COLORADO-SCHOOL-DISTRICT-NAMES-COWO
Courtesy of Callie Berkson, Mesa County Valley School District 51
Historical document from Mesa 51 containing information that the number of the school district was the order in which the school districts petitioned for recognition from Mesa County. Mesa was number 51.

“These are the ones that were left behind that made it through the consolidations,” said Turrell.

Mesa Valley 51 sent us a snippet from a publication called, “In the Beginning … A History of the Districts and Schools that became Mesa County Valley School District Number 51, 1881-1951, Vol. 1, Reorganization.”  The number was the order in which the school districts petitioned for recognition from Mesa County. DeBeque 49 was the 49th little district to form in Mesa County, and Mesa was number 51. That makes sense.

But that theory doesn’t seem to hold for all districts. For example, until 2016 Westminster School District was Westminster 50 and before that it was Adams County School District 50. Residents of school districts 9, 25 and 98 voted to become Adams County School 50.

“Numbers aren’t assigned in chronological order since there was a district 98 before there was a district 50,” said district spokesperson Stephen Saunders. “Since the name district 50 had no geographic reference, we needed something to identify where we were (Westminster) and people have accepted it.”

The districts in Weld County, while each has a distinct name, are numbered sequentially from 1 to 12.
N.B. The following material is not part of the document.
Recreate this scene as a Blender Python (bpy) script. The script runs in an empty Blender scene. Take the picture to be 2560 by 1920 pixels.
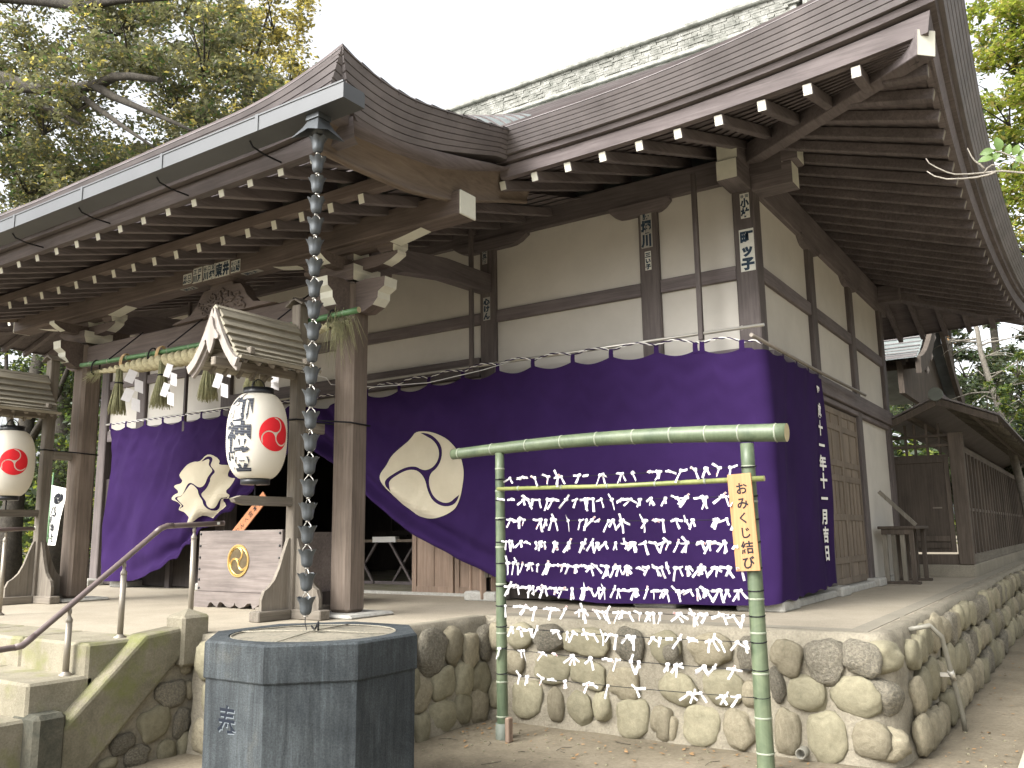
import bpy, bmesh, math, random
from math import sin, cos, pi, radians, sqrt, atan2, exp
from mathutils import Vector, Matrix, noise

random.seed(7)
SC = bpy.context.scene
COL = SC.collection

# ---------------------------------------------------------------- camera
CAM_YAW, CAM_PITCH, CAM_ROLL = radians(33.727), radians(9.824), radians(-0.769)
cam_data = bpy.data.cameras.new('camera')
cam_data.sensor_width = 36.0
cam_data.lens = 36.0 * 2169.47 / 2560.0
cam_data.clip_start = 0.05
cam_data.clip_end = 2000
cam = bpy.data.objects.new('camera', cam_data)
COL.objects.link(cam)
f = Vector((-sin(CAM_YAW) * cos(CAM_PITCH), cos(CAM_YAW) * cos(CAM_PITCH), sin(CAM_PITCH)))
r = Vector((cos(CAM_YAW), sin(CAM_YAW), 0))
u = r.cross(f)
r2 = r * cos(CAM_ROLL) + u * sin(CAM_ROLL)
u2 = -r * sin(CAM_ROLL) + u * cos(CAM_ROLL)
m = Matrix((r2, u2, -f)).transposed().to_4x4()
m.translation = Vector((0, 0, 1.55))
cam.matrix_world = m
SC.camera = cam

# ---------------------------------------------------------------- sky, sun, exposure
SUN_EL, SUN_AZ = radians(42), radians(200)      # azimuth from +Y clockwise, where the light comes from
world = bpy.data.worlds.new('World')
SC.world = world
world.use_nodes = True
wn = world.node_tree
for n in list(wn.nodes):
    wn.nodes.remove(n)
sky = wn.nodes.new('ShaderNodeTexSky')
sky.sky_type = 'NISHITA'
sky.sun_disc = False
sky.sun_elevation = SUN_EL
sky.sun_rotation = SUN_AZ
sky.air_density = 1.0
sky.dust_density = 6.0
sky.ozone_density = 1.0
hsv = wn.nodes.new('ShaderNodeHueSaturation')
hsv.inputs['Saturation'].default_value = 0.16
bg = wn.nodes.new('ShaderNodeBackground')
bg.inputs['Strength'].default_value = 0.15
wo = wn.nodes.new('ShaderNodeOutputWorld')
wn.links.new(sky.outputs['Color'], hsv.inputs['Color'])
wn.links.new(hsv.outputs['Color'], bg.inputs['Color'])
wn.links.new(bg.outputs['Background'], wo.inputs['Surface'])

sun_data = bpy.data.lights.new('sun', 'SUN')
sun_data.energy = 0.85
sun_data.angle = radians(35)
sun_data.color = (1.0, 0.97, 0.90)
sun = bpy.data.objects.new('sun', sun_data)
COL.objects.link(sun)
sd = Vector((sin(SUN_AZ) * cos(SUN_EL), cos(SUN_AZ) * cos(SUN_EL), sin(SUN_EL)))
sun.rotation_euler = sd.to_track_quat('Z', 'Y').to_euler()

vs = SC.view_settings
vs.view_transform = 'Standard'
vs.look = 'None'
vs.exposure = 1.75
vs.gamma = 1.0
vs.use_curve_mapping = False

# ---------------------------------------------------------------- materials
def nmat(name, rough=0.8, spec=0.3, metal=0.0):
    mt = bpy.data.materials.new(name)
    mt.use_nodes = True
    nt = mt.node_tree
    b = nt.nodes['Principled BSDF']
    b.inputs['Roughness'].default_value = rough
    b.inputs['Specular IOR Level'].default_value = spec
    b.inputs['Metallic'].default_value = metal
    return mt, nt, b

def node(nt, t, **kw):
    n = nt.nodes.new(t)
    for k, v in kw.items():
        if k in n.inputs:
            n.inputs[k].default_value = v
        else:
            setattr(n, k, v)
    return n

def ramp(nt, fac, stops):
    rp = nt.nodes.new('ShaderNodeValToRGB')
    el = rp.color_ramp.elements
    while len(el) < len(stops):
        el.new(0.5)
    for e, (p, c) in zip(el, stops):
        e.position = p
        e.color = (c[0], c[1], c[2], 1) if hasattr(c, '__len__') else (c, c, c, 1)
    nt.links.new(fac, rp.inputs[0])
    return rp.outputs[0]

def coords(nt, scale=(1, 1, 1), kind='Object', rand=0.0):
    tc = nt.nodes.new('ShaderNodeTexCoord')
    mp = nt.nodes.new('ShaderNodeMapping')
    mp.inputs['Scale'].default_value = scale
    nt.links.new(tc.outputs[kind], mp.inputs[0])
    if rand:
        oi = nt.nodes.new('ShaderNodeObjectInfo')
        mu = node(nt, 'ShaderNodeMath', operation='MULTIPLY')
        mu.inputs[1].default_value = rand
        nt.links.new(oi.outputs['Random'], mu.inputs[0])
        nt.links.new(mu.outputs[0], mp.inputs['Location'])
    return mp.outputs[0]

def noise_tex(nt, vec, scale, detail=5, rough=0.6, dist=0.0):
    n = node(nt, 'ShaderNodeTexNoise', Scale=scale, Detail=detail, Roughness=rough, Distortion=dist)
    nt.links.new(vec, n.inputs['Vector'])
    return n.outputs['Fac']

def mixc(nt, fac, a, b, mode='MIX'):
    mx = nt.nodes.new('ShaderNodeMix')
    mx.data_type = 'RGBA'
    mx.blend_type = mode
    for i, s in ((0, fac), (6, a), (7, b)):
        if hasattr(s, 'is_output'):
            nt.links.new(s, mx.inputs[i])
        elif i == 0:
            mx.inputs[0].default_value = s
        else:
            mx.inputs[i].default_value = (s[0], s[1], s[2], 1)
    return mx.outputs[2]

def bump(nt, b, h, strength=0.3, dist=0.01):
    bp = node(nt, 'ShaderNodeBump', Strength=strength, Distance=dist)
    nt.links.new(h, bp.inputs['Height'])
    nt.links.new(bp.outputs[0], b.inputs['Normal'])

def randv(nt, col, amt=0.25):
    """vary brightness a little from object to object"""
    oi = nt.nodes.new('ShaderNodeObjectInfo')
    mr = node(nt, 'ShaderNodeMapRange')
    mr.inputs[3].default_value = 1 - amt
    mr.inputs[4].default_value = 1 + amt
    nt.links.new(oi.outputs['Random'], mr.inputs[0])
    return mixc(nt, 1.0, col, mr.outputs[0], 'MULTIPLY')

def wood(name, dark, light, axis='z', rough=0.75, vary=0.12, stain=0.35):
    mt, nt, b = nmat(name, rough, 0.25)
    s = {'x': (1.2, 26, 26), 'y': (26, 1.2, 26), 'z': (26, 26, 1.2)}[axis]
    v = coords(nt, s, rand=9.0)
    g = noise_tex(nt, v, 1.5, 6, 0.65, 0.6)
    v2 = coords(nt, tuple(min(q, 2.2) for q in s), rand=5.0)
    g2 = noise_tex(nt, v2, 1.3, 4, 0.6)
    c = ramp(nt, g, ((0.3, dark), (0.72, light)))
    st = ramp(nt, g2, ((0.3, 1 - stain), (0.7, 1.0)))
    c = mixc(nt, 1.0, c, st, 'MULTIPLY')
    nt.links.new(randv(nt, c, vary), b.inputs['Base Color'])
    bump(nt, b, g, 0.25, 0.004)
    return mt

def plain(name, col, rough=0.7, spec=0.3, metal=0.0, var=0.15, scale=6, bmp=0.0, kind='Object'):
    mt, nt, b = nmat(name, rough, spec, metal)
    v = coords(nt, kind=kind)
    g = noise_tex(nt, v, scale, 6, 0.65)
    lo = tuple(q * (1 - var) for q in col)
    hi = tuple(min(1, q * (1 + var)) for q in col)
    nt.links.new(ramp(nt, g, ((0.3, lo), (0.7, hi))), b.inputs['Base Color'])
    if bmp:
        bump(nt, b, g, bmp, 0.01)
    return mt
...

Maybe the numbers were added together in some cases. Lewis-Palmer School District 38 was founded in 1874 as Lewis School District 5, according to this article. In the late 1880s Palmer Lake D-33 was created. The two districts merged in 1948. So 5 + 33= 38?

We ran out of time to call Kim Reorganized 88 and Lone Star 101.

At any rate, districts don’t like to consolidate, said Ray Kilmer, who oversaw a consolidation many years ago. In many rural districts, he said, the school is the center of activity.

“Here we identify. We go to watch the plays. We go to watch sports. We don’t want to lose that identity.”